Alice Amsden Book Award 2025


The 2025 Alice Amsden Book Award Committee is delighted to announce the outcome of this year’s prize.

The Committee had an exceptionally hard task in 2025, with close to 40 outstanding entries on a wide range of important topics.

Among this exemplary field, two books stood out, and were indeed so good that it was impossible to choose an ultimate winner. The committee has thus unanimously agreed to award the 2025 prize jointly to:

The Gilded Cage: Technology, Development, and State Capitalism in China

(Princeton University Press) by Ya-Wen Lei

and

Visions of Financial Order: National Institutions and the Development of Banking Regulation

(Princeton University Press) by Kim Pernell

The Committee had the following to say about both contributions:

Ya-Wen Lei’s The Gilded Cage offers powerful insights into the policy and legal instruments that underpin the functioning of the Chinese state and its relationship with private firms through the lens of techno-developmentalism. The book shows how the state drew distinctions between “low end” and “high end” industries as a strategy for industrial transformation and global catch-up, while highlighting implications for economic growth as well as widening inequality. Based on extensive fieldwork by way of interviews, ethnography, and archival data, Lei examines the role of the Chinese state and the increasingly powerful tech companies, as well as their instruments of control and surveillance of the workers. It is a brilliantly insightful and meticulously researched work that unveils the paradoxes of state control and public participation in contemporary China with unmatched clarity and depth.

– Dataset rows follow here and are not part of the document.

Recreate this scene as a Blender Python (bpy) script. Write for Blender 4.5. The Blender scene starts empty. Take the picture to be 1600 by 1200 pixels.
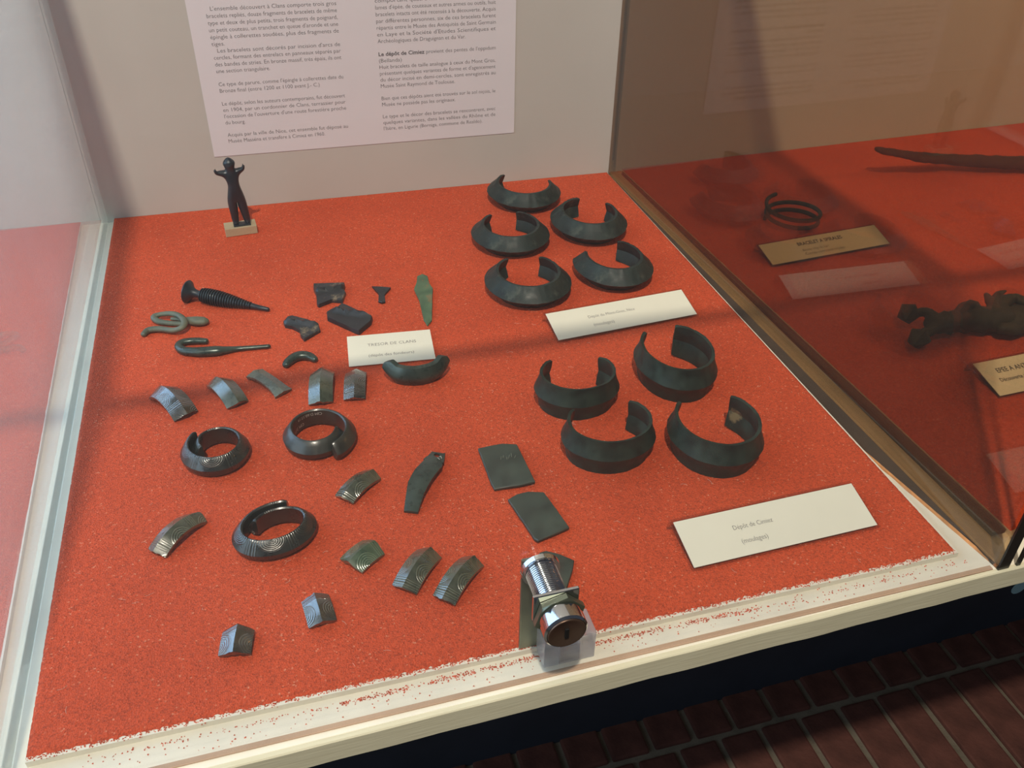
import bpy, bmesh, math, random
import numpy as np
from mathutils import Vector, Matrix, noise
random.seed(4)
PI = math.pi
S = bpy.context.scene
COL = S.collection
# ---------------------------------------------------------------- camera
YAW, PITCH, ROLL, FOC = 0.29429987, -0.62479934, -0.01834646, 1379.85
CAM = np.array([0.1396, -0.8343, 0.3629])          # metres; origin = back left corner of the sand board
def cam_rows(a, b, c):
    f = np.array([math.sin(a)*math.cos(b), math.cos(a)*math.cos(b), math.sin(b)])
    r = np.array([math.cos(a), -math.sin(a), 0.0]); d = np.cross(f, r)
    return np.stack([r*math.cos(c)+d*math.sin(c), -r*math.sin(c)+d*math.cos(c), f])
RC = cam_rows(YAW, PITCH, ROLL)
cd = bpy.data.cameras.new('camera'); cam = bpy.data.objects.new('camera', cd); COL.objects.link(cam)
M = Matrix.Identity(4)
for i in range(3):
    M[i][0] = RC[0][i]; M[i][1] = -RC[1][i]; M[i][2] = -RC[2][i]; M[i][3] = CAM[i]
cam.matrix_world = M
cd.sensor_width = 36; cd.lens = FOC/1600*36; cd.clip_start = 0.01; cd.clip_end = 50
S.camera = cam
# ---------------------------------------------------------------- world, light, exposure
w = bpy.data.worlds.new('world'); S.world = w; w.use_nodes = True
w.node_tree.nodes['Background'].inputs[0].default_value = (0.80, 0.86, 1.0, 1)
w.node_tree.nodes['Background'].inputs[1].default_value = 0.07
S.view_settings.view_transform = 'Standard'; S.view_settings.look = 'None'
S.view_settings.gamma = 1; S.view_settings.use_curve_mapping = False
S.view_settings.exposure = 0.0
def area(name, loc, target, size, power, color, size_y=None):
    l = bpy.data.lights.new(name, 'AREA'); l.energy = power; l.color = color; l.size = size
    if size_y: l.shape = 'RECTANGLE'; l.size_y = size_y
    o = bpy.data.objects.new(name, l); COL.objects.link(o); o.location = loc
    o.rotation_euler = (Vector(target)-Vector(loc)).to_track_quat('-Z', 'Y').to_euler()
    return o
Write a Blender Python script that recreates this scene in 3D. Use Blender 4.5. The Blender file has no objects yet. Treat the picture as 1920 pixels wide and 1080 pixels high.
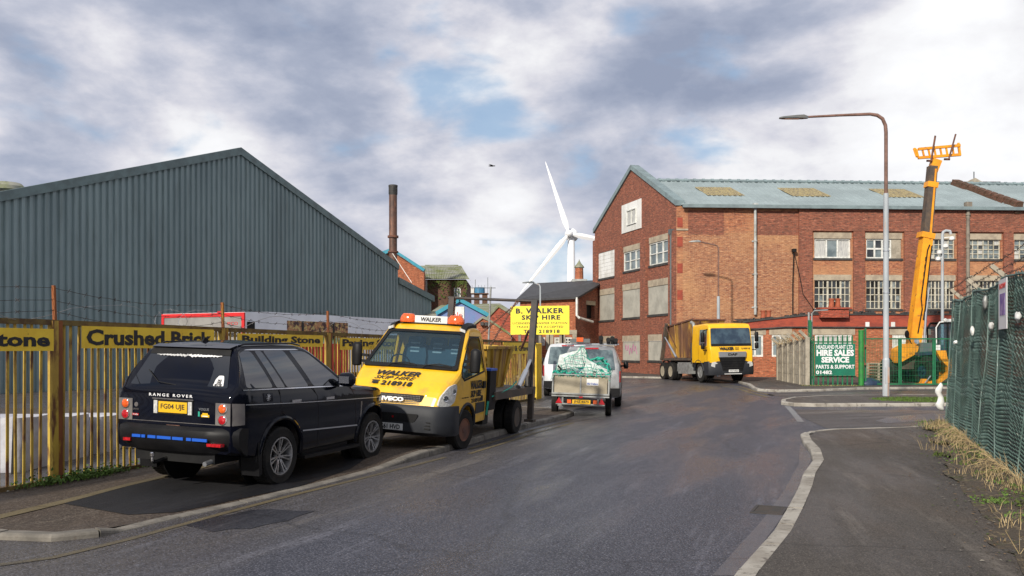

Kim Pernell’s Visions of Financial Order is a comparative historical tour de force that shows how financial market regulation is shaped by often-competing cultural conceptions of the social order. The book focuses on the evolution of banking regulation in the US, Canada, and Spain going back to the 1780s. Its cross-national comparison walks the reader through specific historical junctures and shows how political institutions represented principles of order and/or conflict, which in turn informed the developments in each country’s national banking regulatory system. Visions of Financial Order is a timely and masterful exploration of how national institutions shape banking regulation, offering a compelling and nuanced analysis that reshapes our understanding of global financial governance. By challenging dominant accounts of the drivers of regulatory change, Pernell’s analysis helps us to understand how the economy actually functions and, with luck, how to better manage it.

Taken together, these books represent some of the very best socio-economic thinking.

The Committee extends their warmest congratulations to the winners.